As successful crypto currencies, Slater listed Bitcoin – the “most used” – and Dogecoin – an innovative “currency of appreciation”. What truly formulates their success? “A good PR behind them”. Scotcoin a crypto currency that belongs in the category of national/regional cryptos, is another ”great idea”, and so is Aurora, “because you can actually do it on a national scheme”. However, the main point of his critique was that as much as effective PR is crucial to the currency implementation process, it cannot make up for the lack of substance in the designed product – and that applies to crypto currencies as much as to anything else.

Cryptocurrencies: Designing Alternatives

When designing community’s cryptocurrency, one should decide who and what it is for and whether it’s “the best tool to serve the purpose”. What follows in the process is a need of a suitable payment infrastructure – cryptos cannot be used in a shop, outdoor settings, or as Matthew puts it, “in a real situation”; instead, “you have to go back to your PC”. All these aspects need to be taken into account and so need the issues of governance, law, tax and privacy.

Later, Slater asked the audience to take a step back and reconsider classic functions of money, such as the store value (something that “shouldn’t go down to zero all of a sudden”), the medium of exchange and the measure of value. “A little deflation isn’t too bad if you hold money for a long term”, but if you plan to exchange and it’s an equal value “we can just say it’s the same” even if the currency as such is different.

“Bubble gum is yours because you paid for it”

In his presentation Slater also discussed the difference between commodity money (controlled by wealth) and credit money. The first one is backed up by gold in the bank and if you want to buy something you have to get the money (cash) first. The other is “harder to redeem” and “requires trust” on both parties.

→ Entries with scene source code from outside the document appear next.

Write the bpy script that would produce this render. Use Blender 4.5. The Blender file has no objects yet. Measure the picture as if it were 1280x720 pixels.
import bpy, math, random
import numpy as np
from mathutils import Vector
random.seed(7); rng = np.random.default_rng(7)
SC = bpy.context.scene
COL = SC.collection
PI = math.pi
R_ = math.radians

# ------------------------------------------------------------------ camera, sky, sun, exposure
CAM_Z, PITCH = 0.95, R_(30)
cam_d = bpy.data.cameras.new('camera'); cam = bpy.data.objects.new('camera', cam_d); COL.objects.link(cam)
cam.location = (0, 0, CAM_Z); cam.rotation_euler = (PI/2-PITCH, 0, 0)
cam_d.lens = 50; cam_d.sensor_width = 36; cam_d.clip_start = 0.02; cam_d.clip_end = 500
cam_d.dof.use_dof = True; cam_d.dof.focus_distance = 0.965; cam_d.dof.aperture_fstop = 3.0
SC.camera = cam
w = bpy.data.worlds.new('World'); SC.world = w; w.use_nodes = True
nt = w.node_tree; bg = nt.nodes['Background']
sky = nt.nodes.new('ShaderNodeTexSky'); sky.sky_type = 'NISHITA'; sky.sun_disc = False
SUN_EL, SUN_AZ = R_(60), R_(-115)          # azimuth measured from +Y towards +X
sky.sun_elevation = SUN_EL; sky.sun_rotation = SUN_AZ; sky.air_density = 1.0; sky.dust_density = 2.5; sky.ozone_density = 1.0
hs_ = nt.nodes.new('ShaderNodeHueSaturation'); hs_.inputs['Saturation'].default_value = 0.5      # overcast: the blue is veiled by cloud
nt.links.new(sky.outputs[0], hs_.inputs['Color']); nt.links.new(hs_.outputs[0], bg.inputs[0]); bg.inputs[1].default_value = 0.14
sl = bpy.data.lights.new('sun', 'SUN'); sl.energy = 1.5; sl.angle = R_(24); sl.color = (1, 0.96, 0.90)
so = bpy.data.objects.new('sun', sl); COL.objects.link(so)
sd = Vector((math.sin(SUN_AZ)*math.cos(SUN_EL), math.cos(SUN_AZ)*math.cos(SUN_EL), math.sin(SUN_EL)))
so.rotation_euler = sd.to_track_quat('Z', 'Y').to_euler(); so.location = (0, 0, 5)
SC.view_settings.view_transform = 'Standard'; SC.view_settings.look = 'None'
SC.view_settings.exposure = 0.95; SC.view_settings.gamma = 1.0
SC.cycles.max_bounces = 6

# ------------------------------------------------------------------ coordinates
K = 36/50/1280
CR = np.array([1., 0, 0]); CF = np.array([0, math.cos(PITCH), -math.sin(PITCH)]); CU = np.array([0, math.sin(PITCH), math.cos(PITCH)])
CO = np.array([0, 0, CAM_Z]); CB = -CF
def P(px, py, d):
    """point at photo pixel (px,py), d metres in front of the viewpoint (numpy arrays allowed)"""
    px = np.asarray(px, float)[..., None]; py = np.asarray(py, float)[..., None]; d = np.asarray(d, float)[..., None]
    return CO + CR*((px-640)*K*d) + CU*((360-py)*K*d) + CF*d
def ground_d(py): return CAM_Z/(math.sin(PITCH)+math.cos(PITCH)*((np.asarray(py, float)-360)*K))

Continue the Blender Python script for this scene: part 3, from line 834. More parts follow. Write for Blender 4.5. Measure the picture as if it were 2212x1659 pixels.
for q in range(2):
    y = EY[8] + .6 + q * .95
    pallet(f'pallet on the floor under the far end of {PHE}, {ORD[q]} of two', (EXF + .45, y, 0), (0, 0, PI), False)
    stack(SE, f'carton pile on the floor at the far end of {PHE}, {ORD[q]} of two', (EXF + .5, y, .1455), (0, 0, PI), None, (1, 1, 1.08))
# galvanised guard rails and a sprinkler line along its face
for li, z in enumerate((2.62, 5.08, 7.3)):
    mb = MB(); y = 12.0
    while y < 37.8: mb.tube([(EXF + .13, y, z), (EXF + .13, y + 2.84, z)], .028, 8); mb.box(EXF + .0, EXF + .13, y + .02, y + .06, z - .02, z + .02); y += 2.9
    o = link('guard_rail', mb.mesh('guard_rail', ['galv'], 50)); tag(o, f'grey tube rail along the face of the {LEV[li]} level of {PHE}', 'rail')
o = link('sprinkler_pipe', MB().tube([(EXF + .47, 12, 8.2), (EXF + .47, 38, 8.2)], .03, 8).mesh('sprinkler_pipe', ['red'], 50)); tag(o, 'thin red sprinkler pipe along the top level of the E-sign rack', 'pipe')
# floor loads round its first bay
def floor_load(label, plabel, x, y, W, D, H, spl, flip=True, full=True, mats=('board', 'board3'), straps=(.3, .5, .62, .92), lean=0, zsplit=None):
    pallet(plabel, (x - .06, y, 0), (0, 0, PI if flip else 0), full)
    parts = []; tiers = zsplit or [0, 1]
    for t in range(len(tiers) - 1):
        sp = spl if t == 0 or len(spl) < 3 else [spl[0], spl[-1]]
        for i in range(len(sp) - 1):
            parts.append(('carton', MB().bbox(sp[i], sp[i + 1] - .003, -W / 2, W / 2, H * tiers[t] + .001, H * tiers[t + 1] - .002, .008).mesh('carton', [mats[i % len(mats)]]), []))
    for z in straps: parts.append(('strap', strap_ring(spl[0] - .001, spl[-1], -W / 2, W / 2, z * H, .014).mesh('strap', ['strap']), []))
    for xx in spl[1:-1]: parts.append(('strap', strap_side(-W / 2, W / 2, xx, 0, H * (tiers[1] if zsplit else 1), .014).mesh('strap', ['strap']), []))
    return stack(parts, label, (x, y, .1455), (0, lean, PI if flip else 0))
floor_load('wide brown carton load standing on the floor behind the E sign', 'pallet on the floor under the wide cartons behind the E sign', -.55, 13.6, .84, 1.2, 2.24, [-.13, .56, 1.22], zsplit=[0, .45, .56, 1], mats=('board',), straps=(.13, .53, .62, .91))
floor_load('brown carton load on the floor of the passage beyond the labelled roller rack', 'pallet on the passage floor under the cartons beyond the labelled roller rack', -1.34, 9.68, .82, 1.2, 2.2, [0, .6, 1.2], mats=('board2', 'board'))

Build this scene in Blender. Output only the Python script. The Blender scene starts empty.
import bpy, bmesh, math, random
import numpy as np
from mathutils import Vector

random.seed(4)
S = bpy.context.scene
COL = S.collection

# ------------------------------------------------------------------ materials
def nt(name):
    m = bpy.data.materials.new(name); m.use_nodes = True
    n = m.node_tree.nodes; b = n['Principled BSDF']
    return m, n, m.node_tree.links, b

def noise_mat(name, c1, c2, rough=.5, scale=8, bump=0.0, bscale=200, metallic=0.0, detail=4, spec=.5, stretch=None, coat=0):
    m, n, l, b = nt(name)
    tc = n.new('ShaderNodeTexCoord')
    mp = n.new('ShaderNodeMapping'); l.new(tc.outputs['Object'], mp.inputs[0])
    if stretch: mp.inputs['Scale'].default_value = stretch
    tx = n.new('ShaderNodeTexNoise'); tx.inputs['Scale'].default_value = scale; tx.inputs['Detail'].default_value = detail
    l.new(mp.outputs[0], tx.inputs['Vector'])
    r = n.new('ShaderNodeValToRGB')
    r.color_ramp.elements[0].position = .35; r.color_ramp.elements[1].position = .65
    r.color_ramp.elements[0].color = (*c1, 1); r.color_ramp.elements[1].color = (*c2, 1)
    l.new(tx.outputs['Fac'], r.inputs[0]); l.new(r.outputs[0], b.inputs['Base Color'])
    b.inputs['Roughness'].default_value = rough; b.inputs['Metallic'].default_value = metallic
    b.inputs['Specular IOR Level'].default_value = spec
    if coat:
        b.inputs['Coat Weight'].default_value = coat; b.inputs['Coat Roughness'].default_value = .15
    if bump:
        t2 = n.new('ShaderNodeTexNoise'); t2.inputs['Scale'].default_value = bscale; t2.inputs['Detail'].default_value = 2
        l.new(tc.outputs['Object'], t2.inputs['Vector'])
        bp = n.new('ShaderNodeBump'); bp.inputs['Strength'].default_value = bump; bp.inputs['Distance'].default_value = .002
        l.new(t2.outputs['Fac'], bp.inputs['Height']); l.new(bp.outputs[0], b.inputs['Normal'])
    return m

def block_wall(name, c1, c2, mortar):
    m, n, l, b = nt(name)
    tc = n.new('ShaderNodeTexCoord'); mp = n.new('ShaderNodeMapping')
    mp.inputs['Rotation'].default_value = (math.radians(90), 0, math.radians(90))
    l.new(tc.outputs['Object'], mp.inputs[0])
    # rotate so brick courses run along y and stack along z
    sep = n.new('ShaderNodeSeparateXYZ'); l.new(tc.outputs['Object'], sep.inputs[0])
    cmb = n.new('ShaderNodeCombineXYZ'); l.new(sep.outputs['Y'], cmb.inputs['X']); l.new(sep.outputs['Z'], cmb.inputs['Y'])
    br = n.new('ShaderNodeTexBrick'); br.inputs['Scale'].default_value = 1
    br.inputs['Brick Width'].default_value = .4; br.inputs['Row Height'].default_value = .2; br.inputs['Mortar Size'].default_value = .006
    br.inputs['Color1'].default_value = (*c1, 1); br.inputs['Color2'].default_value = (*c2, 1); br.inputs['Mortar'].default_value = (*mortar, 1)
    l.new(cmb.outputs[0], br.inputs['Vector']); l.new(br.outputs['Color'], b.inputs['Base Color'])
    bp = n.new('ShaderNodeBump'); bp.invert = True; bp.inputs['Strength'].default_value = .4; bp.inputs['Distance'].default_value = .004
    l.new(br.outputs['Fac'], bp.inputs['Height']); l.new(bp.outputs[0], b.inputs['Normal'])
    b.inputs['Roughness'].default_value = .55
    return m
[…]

Finally, he moves on to the project of Ethereum, which according to him resembles the next generation and the idea behind it is that ordinary people will have a chance to buy and sell virtual commodities and execute credit contracts with lawyers. With a significant interest in communities it allows certain “protectionism”, limiting ownership by restricting access to account creation (as he explained during the discussion panel afterwards) and assuring fixed exchange rates.